My first car, when I was growing up in 1942, was a 1919 Model A roadster. The first thing you did was take the fenders off and throw them away, to your mother and father’s dismay. I had the original 21-inch wheels on the back and 16s on the front and a regular, stock four-cylinder engine. You could get a Winfield carburetor that would give you a little more boost. You just put that on and drove the heck out of it and raced everybody you could race.

We used to drag from 26th Street in Santa Monica to Bundy. At that time, if you got up to 80 miles an hour, you were really screaming. If you stayed there long enough, the police would come. When I got my first car, my father said, “One ticket for speeding and you go back to the bicycle.” I was very fortunate. I never got a ticket for speeding.

When I was a kid, I didn’t have enough money to refurbish a car. If you had a paper route, you just had enough money to get the car. I cut lawns for 25 cents an hour to get gas to run my car. If I was out of gas, I would walk the lawn mower to whatever house and cut the front and back lawn for 25 cents. Gas was about 12 cents, so you could get two gallons.
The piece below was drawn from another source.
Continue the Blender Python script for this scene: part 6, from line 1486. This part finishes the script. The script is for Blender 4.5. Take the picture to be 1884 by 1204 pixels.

When I first started my restorations, I took all the paint off by hand, which took weeks and months to do. My biggest project was restoring a 1931 Model A convertible sedan. It took me five years. I completely disassembled it. I asked my wife, “Do you mind if I put the fenders in the living room for a week or so?” So the front and rear fenders, the bumper and the hood were in the living room for about nine months while I worked on the rest of the car in the garage. To this day she won’t let me forget that. She knows it’s my hobby, so she goes along with it, although she had to keep vacuuming around it, and I’d say, “Boy, don’t you dare scratch those fenders.”

Mainly I drive this 1930 Model A coupe for the satisfaction I get from driving something I had many years ago. Plus all the people my age who come up and reminisce about the car. It’s beat-up looking and no fenders, not all this other fancy stuff like the fiberglass bodies and Chevy engines. This is a 1946 Ford flathead V-8 engine. You’ll drive down the street and hear someone yell, “Flathead forever!” because they recognize this engine. My car doesn’t have new fancy shocks and suspension. With this one you ride rough. When you hit a bump, it pitches you up like it did when I was 16 years old.